- O Estado de S. Paulo
A conversa de domingo à noite no Palácio do Jaburu entre o presidente em exercício Michel Temer e o presidente afastado da Câmara, Eduardo Cunha, não foi a primeira nem será a última “análise do quadro político” em que o tema subjacente às tratativas formais é a possibilidade de renúncia de Cunha. Não ao mandato de deputado, mas à presidência da Casa.
De uma ou duas semanas para cá, o assunto tem estado no centro das preocupações do Palácio do Planalto e adjacências. E por um motivo bastante mais objetivo que temores de (ainda) hipotética delação premiada ou tentativa de salvar a pele de Cunha: com Waldir Maranhão sentado na cadeira de presidente não dá. Quase nada anda em matéria de votações e, quando anda, o processo é muito mais complicado, entre outros motivos porque vira e mexe ele é impedido pelos deputados de tocar a sessão. Agora mesmo a Câmara está praticamente parada há duas semanas.
Além da agenda legislativa prejudicada, a Casa vive em tensão permanente. De um lado pela rejeição a Maranhão e de outro pelo desejo quase consensual de que Cunha se afaste para abrir espaço à eleição de um novo presidente para cumprir mandato até fevereiro de 2017. Fora isso, ao Palácio do Planalto interessa contar com uma interlocução que possa ser feita à luz do dia, sem dar margem a especulações. A cada vez que alguém do governo se encontra com Eduardo Cunha surgem versões sobre articulações para favorecê-lo no processo de cassação do mandato.
O encontro de domingo ocorreu por solicitação de Cunha. Segundo assessores do presidente em exercício, para uma conversa de “prospecção”. Temer poderia até se recusar a recebê-lo, mas criaria uma hostilidade desnecessária. E, sobretudo, contraproducente, pois quando se sente hostilizado Eduardo Cunha costuma firmar o pé na direção contrária. Portanto, a avaliação é a de que não se pode tentar lhe dar um xeque-mate. O melhor é administrar a situação com punhos de renda.
Como fez Michel Temer no domingo, em trabalho qualificado por aliados como de “relações públicas”. Não diz diretamente que deve renunciar, mas procura fazer ver a ele que o gesto poderia angariar alguma simpatia no colegiado (hoje majoritariamente antipático) no plenário quando da votação do pedido de cassação do mandato.

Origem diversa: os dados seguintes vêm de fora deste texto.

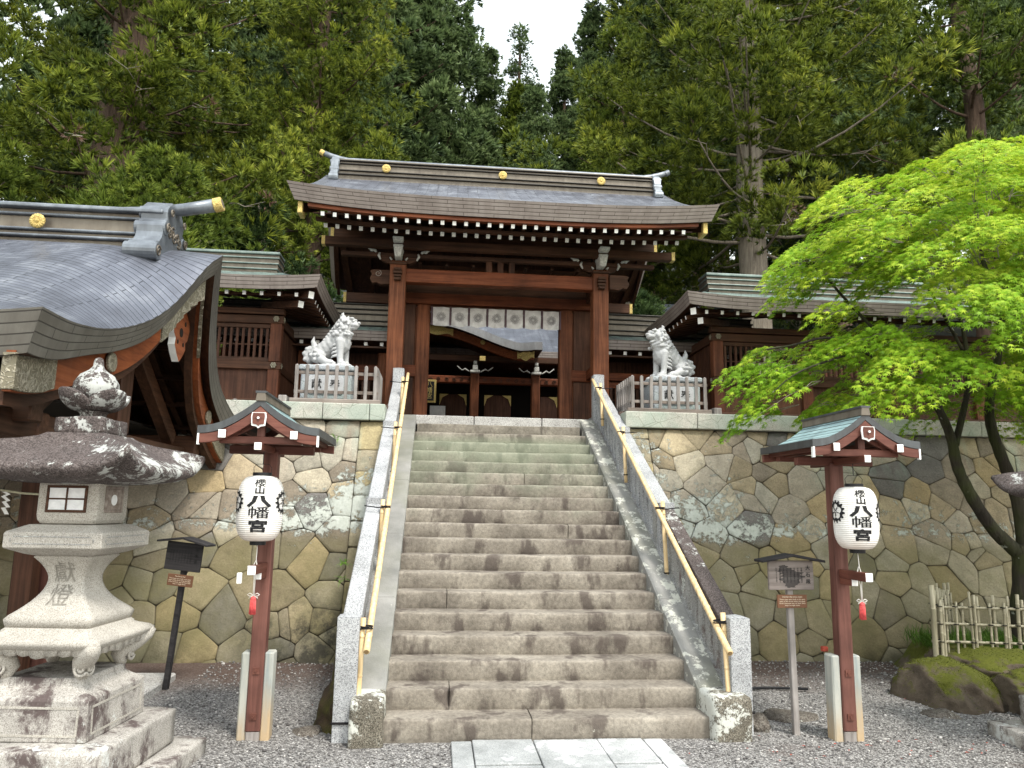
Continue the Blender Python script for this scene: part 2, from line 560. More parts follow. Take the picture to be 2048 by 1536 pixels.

A possibilidade de que a cassação não seja aprovada, contudo, hoje é considerada muito remota. E, conforme dito a Eduardo Cunha, porque ele esticou demais a corda. Hoje qualquer um que viesse a se posicionar a seu favor seria mal visto pela opinião pública. Ninguém do governo diz isso a ele, mas o fato é que na visão geral Eduardo Cunha perdeu e precisa o quanto antes realizar a derrota, da maneira ainda mais suave à disposição dele: a renúncia à presidência.
Pelo simples fato de que o tempo dele está acabando. De acordo com o que dizem companheiros de fortuna e infortúnio, cabe a ele perceber.
A lei e a marra. A chamada Lei das Estatais, que estava prevista para ser sancionada ontem e obriga a contratação de “técnicos” para postos de direção em empresas públicas, impedindo a nomeação de políticos, é daquelas providências supostamente moralizadoras, mas só supostamente.
A Lava Jato e outras operações estão servindo para revelar que técnicos, quando querem e obtêm vantagem nisso, operam em nome de políticos. Eles podem ser tão corruptos quanto. Com a desvantagem, para o público pagante, de que contribuem para a desmoralização da política.
“Técnico” não é garantia de nada. Ao contrário, não depende de voto, vive na sombra de quem depende. Protegido do escrutínio popular.